En espagnol, ces caravanes sont d’ailleurs appelées "Via Crucis Migrantes" ou le "Chemin de croix des migrants", en référence aux processions catholiques, particulièrement appréciées en Amérique du Sud, qui mettent en scène la Passion du Christ, ou les derniers événements qui ont précédé et accompagné la mort de Jésus de Nazareth.

Cette année, le groupe est parti le 25 mars de Tapachula, à la frontière du Guatemala, avec un groupe de près de 1 200 personnes, à 80 % originaires du Honduras, les autres venant du Guatemala, du Salvador et du Nicaragua, selon Rodrigo Abeja. Dans le groupe, près de 300 enfants, de 1 mois à 11 ans, une vingtaine de jeunes homosexuels et environ 400 femmes.

Eduardo Arevalo, 29 ans, a quitté le Salvador avec sa femme et leurs deux enfants. En montrant une blessure à la jambe, il explique fuir la violence de son pays où on a essayé de le tuer. Lui et les siens veulent demander asile aux États-Unis. "Mon rêve est d'offrir une vie meilleure à mes enfants, afin qu'ils ne vivent pas avec la peur de sortir dans la rue et qu'on puisse les tuer", explique Eduardo.

"On est des travailleurs, pas des assassins"

Les 80 % de Honduriens qui constituent la caravane fuient, eux, la crise politique et l’escalade de violences qui frappent le pays depuis la réélection du président Juan Orlando Hernandez, en novembre 2017, entachée de fraudes, selon l'opposition. Environ une trentaine de personnes y ont été tuées depuis la présidentielle.

William Gomez, 24 ans, dit justement fuir la répression politique. Le président "paye la police pour qu'elle tue ceux qui ne sont pas avec lui. Je préfère venir au Mexique pour voir s'il y a du travail, ici ou là-haut (aux États-Unis)", assure-t-il. Ce travailleur agricole dit être capable de conduire tout type d'engins, mais le travail se fait rare dans son pays et les prix s'envolent.

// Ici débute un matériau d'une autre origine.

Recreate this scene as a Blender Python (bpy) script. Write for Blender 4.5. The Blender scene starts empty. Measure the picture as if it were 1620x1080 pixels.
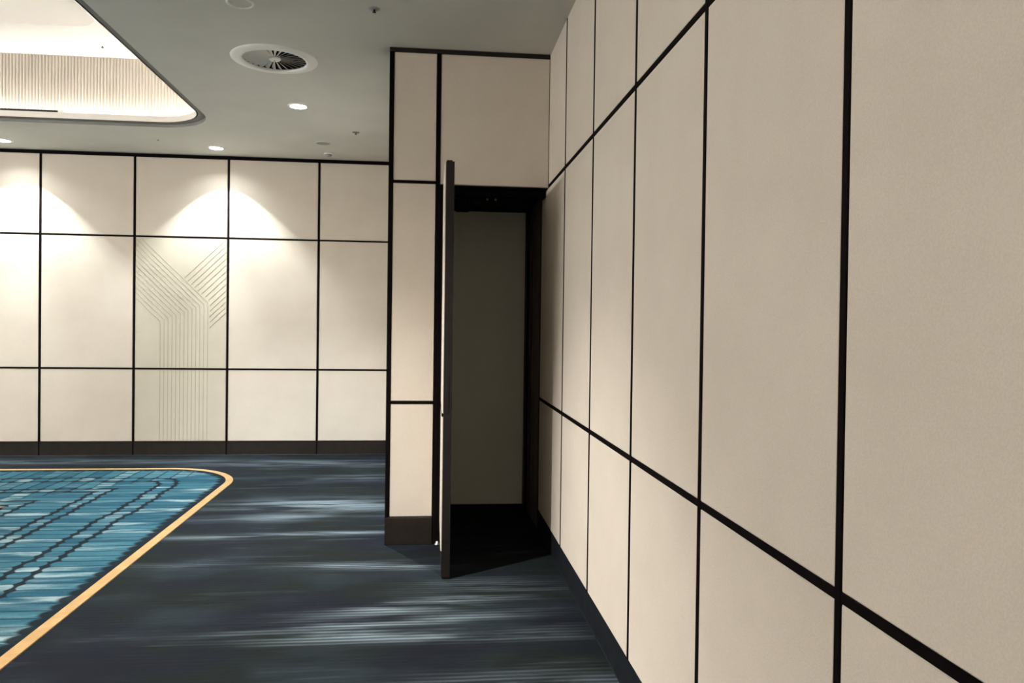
import bpy, bmesh, math, random
from mathutils import Vector, Matrix
random.seed(7)
PI = math.pi
scene = bpy.context.scene
COL = scene.collection

# ------------------------------------------------------------------ camera, world, exposure
cam_d = bpy.data.cameras.new('camera')
cam = bpy.data.objects.new('camera', cam_d); COL.objects.link(cam)
cam_d.sensor_fit = 'HORIZONTAL'; cam_d.sensor_width = 36.0
cam_d.lens = 1185.241 * 36.0 / 1620.0
cam_d.shift_x = (810 - 796.947) / 1620.0
cam_d.shift_y = -(540 - 528.568) / 1620.0
cam_d.clip_start = 0.02
yaw, pitch, roll = 0.1014, -0.0111, 0.0129
fw = Vector((math.sin(yaw)*math.cos(pitch), math.cos(yaw)*math.cos(pitch), math.sin(pitch)))
rt = Vector((math.cos(yaw), -math.sin(yaw), 0)); up = rt.cross(fw)
rt2 = math.cos(roll)*rt + math.sin(roll)*up
up2 = -math.sin(roll)*rt + math.cos(roll)*up
m3 = Matrix((rt2, up2, -fw)).transposed()
cam.matrix_world = Matrix.Translation((0, 0, 1.5)) @ m3.to_4x4()
scene.camera = cam

world = bpy.data.worlds.new('world'); scene.world = world
world.use_nodes = True
world.node_tree.nodes['Background'].inputs[0].default_value = (0, 0, 0, 1)
world.node_tree.nodes['Background'].inputs[1].default_value = 0.0

vs = scene.view_settings
vs.view_transform = 'Standard'; vs.look = 'None'; vs.gamma = 1.0; vs.use_curve_mapping = False
vs.exposure = 0.0

# lamp strengths (watts / emission) of the fittings built further down
SPOT_FAR = 1.0         # factor on the three-part beam of the downlights along the far wall
SPOT_SIDE = 760.0      # downlights along the right side of the room
FILL_GLOBE = 425.0          # unseen pendant globes added in the coffer to brighten the walls
LED = 56.0             # cove strip
LENS = 1200.0            # glowing downlight lens
WARM = (1.0, 0.97, 0.93)
LEDC = (1.0, 0.965, 0.92)
FARC = (0.93, 0.985, 0.98)
FILL_GLOBEC = (1.0, 0.98, 0.96)
COOL = (0.88, 0.95, 1.0)

# ------------------------------------------------------------------ dimensions
D = 0.8219      # right wall
F = 8.7563      # far wall
P = 5.14        # front (door) wall
ZC = 3.3734     # ceiling
XL, YB = -11.2, -3.2
R1, R2 = 0.9696, 2.4707
BZ = 0.155

# ------------------------------------------------------------------ shader helpers
class N:
    """tiny node-expression builder"""
    def __init__(s, nt, sock): s.nt, s.s = nt, sock
    def _m(s, op, *a):
        n = s.nt.nodes.new('ShaderNodeMath'); n.operation = op
        for i, v in enumerate((s,) + a):
            if isinstance(v, N): s.nt.links.new(v.s, n.inputs[i])
            else: n.inputs[i].default_value = v
        return N(s.nt, n.outputs[0])
    def __add__(s, o): return s._m('ADD', o)
    def __sub__(s, o): return s._m('SUBTRACT', o)
    def __mul__(s, o): return s._m('MULTIPLY', o)
    def __truediv__(s, o): return s._m('DIVIDE', o)
    def rsub(s, k): return (s * -1.0) + k
    def floor(s): return s._m('FLOOR')
    def fract(s): return s._m('FRACT')
    def abs(s): return s._m('ABSOLUTE')
    def max(s, o): return s._m('MAXIMUM', o)
    def min(s, o): return s._m('MINIMUM', o)
    def lt(s, o): return s._m('LESS_THAN', o)
    def gt(s, o): return s._m('GREATER_THAN', o)
    def pow(s, o): return s._m('POWER', o)
    def sqrt(s): return s._m('SQRT')
    def cos(s): return s._m('COSINE')
    def exp(s): return s._m('EXPONENT')
    def clamp(s): return s.max(0.0).min(1.0)
    def smooth(s, a, b):
        n = s.nt.nodes.new('ShaderNodeMapRange'); n.interpolation_type = 'SMOOTHSTEP'
        s.nt.links.new(s.s, n.inputs[0])
        n.inputs[1].default_value = a; n.inputs[2].default_value = b
        n.inputs[3].default_value = 0.0; n.inputs[4].default_value = 1.0
        return N(s.nt, n.outputs[0])
def mixf(a, b, t): return a + (b - a) * t
def vec(nt, x, y, z=0.0):
    n = nt.nodes.new('ShaderNodeCombineXYZ')
    for i, v in enumerate((x, y, z)):
        if isinstance(v, N): nt.links.new(v.s, n.inputs[i])
        else: n.inputs[i].default_value = v
    return n.outputs[0]
def noise(nt, v, scale=1.0, detail=3.0, rough=0.55):
    n = nt.nodes.new('ShaderNodeTexNoise'); n.inputs['Scale'].default_value = scale
    n.inputs['Detail'].default_value = detail; n.inputs['Roughness'].default_value = rough
    nt.links.new(v, n.inputs['Vector'])
    return N(nt, n.outputs[0])
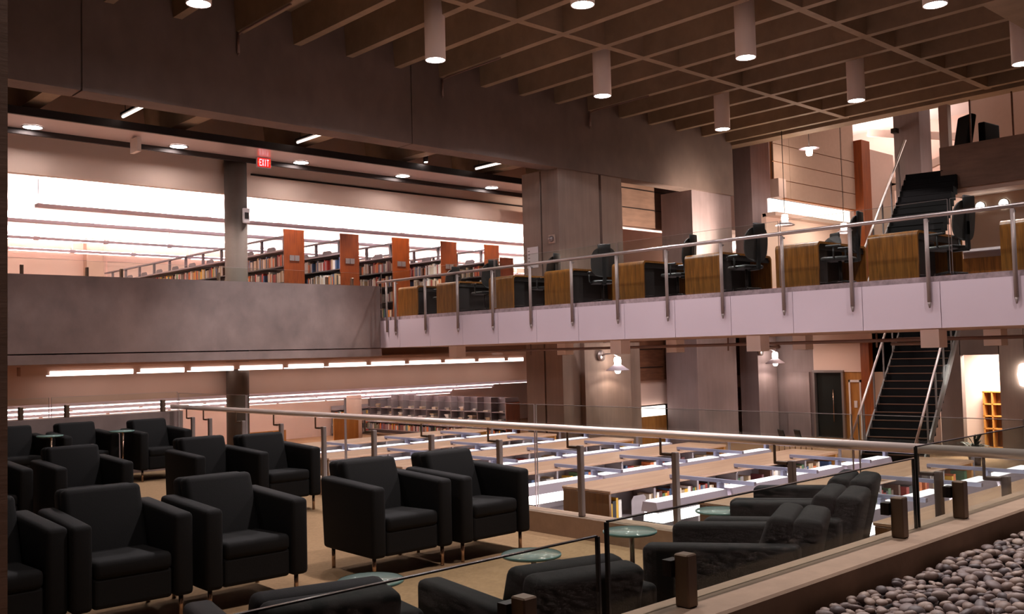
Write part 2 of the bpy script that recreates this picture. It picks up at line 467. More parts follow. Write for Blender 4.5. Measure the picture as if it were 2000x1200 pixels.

Carol Torres, 26 ans, a laissé deux enfants derrière elle de 5 et 9 ans au Honduras pour échapper aux violences des gangs, les "maras". Le 3 mars, "les ‘mareros’ m'ont sortie de chez moi et m'ont ensuite sortie du pays, en me conduisant jusqu'à la frontière. C'est mon mari qui me les a envoyés. Il me maltraitait énormément", raconte-t-elle.

"On est des travailleurs, pas des assassins, insiste William Gomez. On n'est pas des kidnappeurs, contrairement à ce qu'il [Donald Trump] pense. Il doit ouvrir les frontières !".

La caravane débordée

Les frontières sont au contraire plus closes que jamais et Donald Trump ne jure que par la construction d’un mur à la frontière entre le Mexique et les États-Unis. Quant à la caravane, elle s’est finalement arrêtée d’elle-même. "Notre travail va se terminer à Mexico", a déclaré, le 4 avril, Irineo Mujica, le responsable de l'ONG Peuple Sans frontières qui encadrait le groupe.

Les accompagnateurs de la caravane reconnaissent avoir été dépassés par sa taille cette année. "Il y a trop d'enfants qui voyagent, 450 environ, il y a de nombreux bébés", expliqué Irineo Mujica, qui estime que la plupart des clandestins devraient rester au Mexique, près de la moitié d'entre eux ayant de la famille dans ce pays. Il précise également que les personnes qui voudraient néanmoins continuer jusqu'à la frontière devraient "le faire par leurs propres moyens".

Après un net repli en 2017 – lors de la première année de Donald Trump à la Maison Blanche –, les interpellations de personnes tentant de franchir clandestinement cette frontière a bondi. Selon les données officielles publiées mercredi, 50 308 personnes ont été interceptées en mars, un record depuis 2014 pour ce mois.